Earlier, and several decades ago, marbles from the surroundings of the Kasta Tomb had been discovered in Strymonas during the riverbed settlement works. A part of these were used for the construction of the new pedestal of the famous Leo of Amphipolis.

In the Fall of 1970, the French archaeologists Stellas Grobel Miller and Stephen G. Miller spent ten days at Amphipolis, engaged in gathering the marbles that had come out of Strymons. The result was to gather together next to the Leo of Amphipolis, the marble architectural members found from both banks of the river, so that it would be easy to study them by the researchers of the future, and this work of theirs was by no means inconsiderable. In addition, they compiled a catalog of the finds, in which they attempted a grouping of the marble members, for which no one at the time could imagine where they came from.

The identification of the structures is a difficult and laborious task

Since 2012, in the first phase of the excavation research, when the porinus and marble enclosure was revealed, Dr. Michalis Lefantzis studied and identified the scattered buildings with the masonry of Timvos Kasta. The identification of the architectural members was based on this study today. It is a particularly difficult and laborious project, as it involves thousands of buildings, coming from various parts of the wider region.

The impressive enclosure, 497 meters long and 1.60 meters thick in total, consists of thousands of buildings. About 1/3 of it, which is over 100 meters, was saved in excellent condition and is the eastern part, from the side of the monument. In total, 365 buildings have been collected from the area next to Leo and 100 from Lake Kerkini, which are placed in order of construction, on the western side of the Tomb. These buildings will be utilized for the restoration of the enclosure.

The missing marble buildings amount to 2,150 and are of various categories. Of these, 1,600 are found at the bottom of Kerkini, while there are also about 150 that were used for the pedestal of Leo, in its current location.

Kasta Mound

A public work commissioned by a king

The work of the restoration work of the marble enclosure is almost titanic as all the buildings found have to be identified following the technique of that time. It should be noted that Mr. Lefantzis studied in detail the restoration of the Eumenos gallery in Athens and completed a similar project in the past.

What is worth emphasizing and emerges from the study prepared by the architect of the monument, is that the construction of the marble enclosure was done by two different workshops. Both started from a common point but crossed different directions: one from the east side to the west and another from the west to the east. It took about two and a half years for the entire enclosure to be covered with marble.

As underlined by Dr. Michalis Lefantzis, head of the Department of Archaeological Projects and Studies of the Ephorate of Antiquities of the City of Athens, “this enclosure consisted of thousands of cubic meters of marble, a particularly expensive material that had to be transported from far away.
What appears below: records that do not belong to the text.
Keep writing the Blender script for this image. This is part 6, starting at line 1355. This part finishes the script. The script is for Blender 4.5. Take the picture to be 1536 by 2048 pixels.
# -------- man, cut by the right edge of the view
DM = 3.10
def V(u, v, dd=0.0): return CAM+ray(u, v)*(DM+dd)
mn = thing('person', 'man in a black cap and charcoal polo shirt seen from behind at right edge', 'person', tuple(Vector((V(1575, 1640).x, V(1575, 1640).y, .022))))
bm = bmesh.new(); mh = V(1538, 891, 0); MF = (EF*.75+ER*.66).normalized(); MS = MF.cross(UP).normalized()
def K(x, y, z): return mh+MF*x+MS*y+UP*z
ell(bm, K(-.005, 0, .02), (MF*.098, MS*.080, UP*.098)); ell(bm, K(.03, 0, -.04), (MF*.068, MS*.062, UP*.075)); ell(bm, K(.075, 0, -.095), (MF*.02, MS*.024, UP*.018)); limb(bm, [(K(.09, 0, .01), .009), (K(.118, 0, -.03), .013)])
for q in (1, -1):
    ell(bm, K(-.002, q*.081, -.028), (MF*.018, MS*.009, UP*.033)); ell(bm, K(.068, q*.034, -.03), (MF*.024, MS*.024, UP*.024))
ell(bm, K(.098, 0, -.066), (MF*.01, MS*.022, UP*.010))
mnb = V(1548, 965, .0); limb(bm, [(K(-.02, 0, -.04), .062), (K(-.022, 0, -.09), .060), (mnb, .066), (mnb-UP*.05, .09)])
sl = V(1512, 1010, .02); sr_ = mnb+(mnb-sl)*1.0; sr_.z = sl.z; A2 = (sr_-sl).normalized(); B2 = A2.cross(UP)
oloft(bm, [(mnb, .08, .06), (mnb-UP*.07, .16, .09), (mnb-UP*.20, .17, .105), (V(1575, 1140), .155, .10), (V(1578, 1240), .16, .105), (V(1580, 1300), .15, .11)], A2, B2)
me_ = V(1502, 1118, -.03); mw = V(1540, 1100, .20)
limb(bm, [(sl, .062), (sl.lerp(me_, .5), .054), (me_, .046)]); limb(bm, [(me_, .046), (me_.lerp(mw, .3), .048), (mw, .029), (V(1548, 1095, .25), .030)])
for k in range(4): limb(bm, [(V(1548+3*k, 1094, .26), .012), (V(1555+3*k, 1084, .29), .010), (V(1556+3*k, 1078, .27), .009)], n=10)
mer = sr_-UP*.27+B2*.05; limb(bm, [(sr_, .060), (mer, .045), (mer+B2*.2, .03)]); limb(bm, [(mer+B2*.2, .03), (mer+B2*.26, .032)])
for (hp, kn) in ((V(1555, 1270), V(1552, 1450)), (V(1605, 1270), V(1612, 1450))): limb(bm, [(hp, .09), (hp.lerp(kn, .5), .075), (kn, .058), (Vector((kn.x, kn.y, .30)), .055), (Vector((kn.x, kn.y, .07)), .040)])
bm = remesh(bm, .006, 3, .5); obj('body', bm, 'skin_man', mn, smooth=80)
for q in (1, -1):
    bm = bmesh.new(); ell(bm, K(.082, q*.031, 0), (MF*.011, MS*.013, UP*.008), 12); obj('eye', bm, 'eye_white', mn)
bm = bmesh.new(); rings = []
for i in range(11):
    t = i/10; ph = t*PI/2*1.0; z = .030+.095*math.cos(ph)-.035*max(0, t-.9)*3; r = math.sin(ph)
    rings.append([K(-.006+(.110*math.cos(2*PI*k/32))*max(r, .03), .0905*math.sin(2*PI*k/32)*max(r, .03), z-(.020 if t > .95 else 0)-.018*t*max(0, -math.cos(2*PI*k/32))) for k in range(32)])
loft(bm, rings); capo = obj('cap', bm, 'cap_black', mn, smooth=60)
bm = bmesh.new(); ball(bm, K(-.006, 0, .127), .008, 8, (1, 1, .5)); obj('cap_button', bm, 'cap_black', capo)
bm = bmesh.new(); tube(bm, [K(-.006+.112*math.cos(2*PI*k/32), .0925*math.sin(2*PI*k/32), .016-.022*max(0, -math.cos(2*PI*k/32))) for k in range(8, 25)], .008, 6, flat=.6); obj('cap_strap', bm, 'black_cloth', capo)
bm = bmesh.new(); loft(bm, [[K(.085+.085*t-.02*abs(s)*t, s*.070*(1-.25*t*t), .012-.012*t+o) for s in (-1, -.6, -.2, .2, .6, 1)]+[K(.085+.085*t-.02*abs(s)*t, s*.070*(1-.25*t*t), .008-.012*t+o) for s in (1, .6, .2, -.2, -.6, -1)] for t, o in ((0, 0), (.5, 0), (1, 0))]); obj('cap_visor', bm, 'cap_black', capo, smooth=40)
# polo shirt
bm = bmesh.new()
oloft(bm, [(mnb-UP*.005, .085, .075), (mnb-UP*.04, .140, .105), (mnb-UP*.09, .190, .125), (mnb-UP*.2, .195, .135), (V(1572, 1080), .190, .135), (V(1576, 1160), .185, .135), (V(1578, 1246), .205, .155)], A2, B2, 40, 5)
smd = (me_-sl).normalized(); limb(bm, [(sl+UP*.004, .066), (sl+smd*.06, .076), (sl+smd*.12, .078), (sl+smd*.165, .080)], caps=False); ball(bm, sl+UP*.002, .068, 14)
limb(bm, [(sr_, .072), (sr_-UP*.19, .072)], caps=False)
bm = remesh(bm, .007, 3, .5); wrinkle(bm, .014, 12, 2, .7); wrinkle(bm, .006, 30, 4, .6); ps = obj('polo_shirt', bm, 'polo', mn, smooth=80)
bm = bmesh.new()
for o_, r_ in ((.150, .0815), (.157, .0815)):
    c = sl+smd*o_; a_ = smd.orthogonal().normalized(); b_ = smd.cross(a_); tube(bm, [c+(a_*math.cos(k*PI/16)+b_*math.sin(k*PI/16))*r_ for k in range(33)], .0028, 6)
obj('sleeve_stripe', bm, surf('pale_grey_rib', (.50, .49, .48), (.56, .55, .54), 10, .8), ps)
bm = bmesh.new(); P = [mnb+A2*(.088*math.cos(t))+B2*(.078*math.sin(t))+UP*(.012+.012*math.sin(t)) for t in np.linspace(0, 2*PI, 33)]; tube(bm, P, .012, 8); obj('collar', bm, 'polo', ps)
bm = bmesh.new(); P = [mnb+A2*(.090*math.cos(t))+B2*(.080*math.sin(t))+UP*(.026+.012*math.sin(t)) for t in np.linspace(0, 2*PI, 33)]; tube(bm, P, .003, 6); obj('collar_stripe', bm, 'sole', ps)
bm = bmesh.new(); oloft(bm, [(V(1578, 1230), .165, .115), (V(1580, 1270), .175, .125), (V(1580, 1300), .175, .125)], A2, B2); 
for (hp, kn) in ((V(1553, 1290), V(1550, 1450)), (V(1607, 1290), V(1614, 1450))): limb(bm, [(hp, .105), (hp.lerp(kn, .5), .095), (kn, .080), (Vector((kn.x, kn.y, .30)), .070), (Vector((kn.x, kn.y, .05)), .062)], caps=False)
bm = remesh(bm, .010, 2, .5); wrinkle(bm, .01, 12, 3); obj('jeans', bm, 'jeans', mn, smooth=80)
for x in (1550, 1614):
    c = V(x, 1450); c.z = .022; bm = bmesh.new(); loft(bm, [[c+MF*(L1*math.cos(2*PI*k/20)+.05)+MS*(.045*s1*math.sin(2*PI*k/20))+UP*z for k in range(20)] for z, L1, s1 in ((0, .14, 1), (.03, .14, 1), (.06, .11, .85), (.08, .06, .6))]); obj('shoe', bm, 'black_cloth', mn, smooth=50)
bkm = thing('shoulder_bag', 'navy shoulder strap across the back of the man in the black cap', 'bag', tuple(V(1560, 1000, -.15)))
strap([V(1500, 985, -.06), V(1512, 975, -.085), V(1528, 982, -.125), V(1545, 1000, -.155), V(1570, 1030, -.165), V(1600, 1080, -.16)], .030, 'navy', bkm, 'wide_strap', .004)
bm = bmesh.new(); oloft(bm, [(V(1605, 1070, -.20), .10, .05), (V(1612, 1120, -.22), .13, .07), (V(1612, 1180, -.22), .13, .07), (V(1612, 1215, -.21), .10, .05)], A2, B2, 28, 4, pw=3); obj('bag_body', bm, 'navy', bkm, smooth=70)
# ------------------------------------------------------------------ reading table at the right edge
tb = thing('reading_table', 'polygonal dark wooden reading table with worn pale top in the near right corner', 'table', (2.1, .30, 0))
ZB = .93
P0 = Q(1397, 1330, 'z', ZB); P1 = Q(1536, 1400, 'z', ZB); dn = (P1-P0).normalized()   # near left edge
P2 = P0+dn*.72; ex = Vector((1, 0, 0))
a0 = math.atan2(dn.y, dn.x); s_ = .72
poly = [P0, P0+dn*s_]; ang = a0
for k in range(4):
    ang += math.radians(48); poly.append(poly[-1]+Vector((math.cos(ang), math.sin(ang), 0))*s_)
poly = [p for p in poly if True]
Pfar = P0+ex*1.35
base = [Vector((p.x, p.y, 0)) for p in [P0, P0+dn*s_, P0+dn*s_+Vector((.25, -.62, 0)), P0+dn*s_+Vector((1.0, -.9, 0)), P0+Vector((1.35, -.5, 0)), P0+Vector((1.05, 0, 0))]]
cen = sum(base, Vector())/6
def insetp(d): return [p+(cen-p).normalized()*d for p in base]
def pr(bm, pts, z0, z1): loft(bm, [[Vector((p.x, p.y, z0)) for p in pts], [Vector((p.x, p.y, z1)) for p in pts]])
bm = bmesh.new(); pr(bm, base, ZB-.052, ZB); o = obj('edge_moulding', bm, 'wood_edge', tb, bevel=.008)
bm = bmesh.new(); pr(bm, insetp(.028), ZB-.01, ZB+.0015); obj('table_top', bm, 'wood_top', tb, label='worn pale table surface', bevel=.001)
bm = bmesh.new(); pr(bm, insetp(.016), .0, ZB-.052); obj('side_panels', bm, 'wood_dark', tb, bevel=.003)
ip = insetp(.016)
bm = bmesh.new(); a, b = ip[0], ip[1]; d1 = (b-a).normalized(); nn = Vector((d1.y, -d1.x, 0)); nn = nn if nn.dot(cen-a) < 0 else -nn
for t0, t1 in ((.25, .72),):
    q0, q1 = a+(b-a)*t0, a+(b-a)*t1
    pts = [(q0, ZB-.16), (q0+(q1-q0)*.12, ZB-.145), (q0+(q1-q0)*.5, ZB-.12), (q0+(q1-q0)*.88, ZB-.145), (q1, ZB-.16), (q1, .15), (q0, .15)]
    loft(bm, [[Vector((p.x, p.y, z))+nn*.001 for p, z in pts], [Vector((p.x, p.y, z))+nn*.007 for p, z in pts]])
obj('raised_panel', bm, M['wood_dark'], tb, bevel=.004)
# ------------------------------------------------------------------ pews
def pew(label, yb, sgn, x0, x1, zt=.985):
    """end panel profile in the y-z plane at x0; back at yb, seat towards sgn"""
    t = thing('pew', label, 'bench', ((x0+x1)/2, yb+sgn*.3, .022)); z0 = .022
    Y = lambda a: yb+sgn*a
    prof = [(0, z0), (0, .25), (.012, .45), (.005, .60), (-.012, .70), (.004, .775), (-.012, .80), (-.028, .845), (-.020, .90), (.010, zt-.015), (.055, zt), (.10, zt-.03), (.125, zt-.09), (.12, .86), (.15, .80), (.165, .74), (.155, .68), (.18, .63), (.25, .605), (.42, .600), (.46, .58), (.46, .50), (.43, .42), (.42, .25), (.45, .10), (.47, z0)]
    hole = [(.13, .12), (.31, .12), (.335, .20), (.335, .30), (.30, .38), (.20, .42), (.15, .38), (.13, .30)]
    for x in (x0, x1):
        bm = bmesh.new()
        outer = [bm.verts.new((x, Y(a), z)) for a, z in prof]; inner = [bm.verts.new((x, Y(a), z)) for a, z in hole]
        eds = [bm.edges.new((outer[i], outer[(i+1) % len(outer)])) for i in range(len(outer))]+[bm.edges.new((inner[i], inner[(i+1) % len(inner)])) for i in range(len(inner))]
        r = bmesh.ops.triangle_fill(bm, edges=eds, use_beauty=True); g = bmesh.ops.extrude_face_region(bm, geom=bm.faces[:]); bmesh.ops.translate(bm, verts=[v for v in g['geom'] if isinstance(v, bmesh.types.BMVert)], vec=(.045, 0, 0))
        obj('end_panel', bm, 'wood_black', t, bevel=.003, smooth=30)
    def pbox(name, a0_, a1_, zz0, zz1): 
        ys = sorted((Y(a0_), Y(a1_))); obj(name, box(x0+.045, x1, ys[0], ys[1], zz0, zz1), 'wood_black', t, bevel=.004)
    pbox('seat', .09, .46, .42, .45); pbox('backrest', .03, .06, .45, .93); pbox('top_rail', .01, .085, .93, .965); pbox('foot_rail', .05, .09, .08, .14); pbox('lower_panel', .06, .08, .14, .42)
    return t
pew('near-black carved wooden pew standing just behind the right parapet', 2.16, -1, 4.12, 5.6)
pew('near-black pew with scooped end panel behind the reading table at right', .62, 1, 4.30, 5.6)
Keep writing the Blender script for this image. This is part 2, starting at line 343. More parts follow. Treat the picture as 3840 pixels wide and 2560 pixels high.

Given that marble was not used as a construction material in Macedonia, but mostly pumice stone with mortar (plastering), it can be seen that the impressive marble enclosure was a great public project of the time. A project that only a king could order.”

Kasta Mound

A new era for the brilliant monument

The project of the so-called didactic restoration of the enclosure which has already started and is expected to be completed within four months includes the placement of the marble structures that have already been found and identified in three different places, in an effort to restore the monument.

However, Mr. Lefantzis underlines that the process of identification and attribution of the members is a particularly difficult task carried out by scientists who have been dealing with the specific object of work for years in similar monuments such as the Acropolis. “It is a very special job, for a very difficult puzzle in plain language, as the identification and full rendering of the marble structures also requires the corresponding links which are not easy to find.”

This restoration is one of the elements that can be seen up close by the visitor of the impressive monument of the Kasta Tomb. Mr. Lefantzis underlines to APE – MPE that “as the visitor enters the space, he will see the restored section which will consist, in order of height, of five marble bases, two uprights and a counter. A few meters further west, there will be a second, more complete section that will include eight marble plinths, four uprights, three lintels, two lateral uprights and a cornice. Afterwards, he will visit the inside of the monument and at the exit towards the east he will see the complete form of the enclosure, as it was saved over the centuries and revealed by the excavation of 2012”.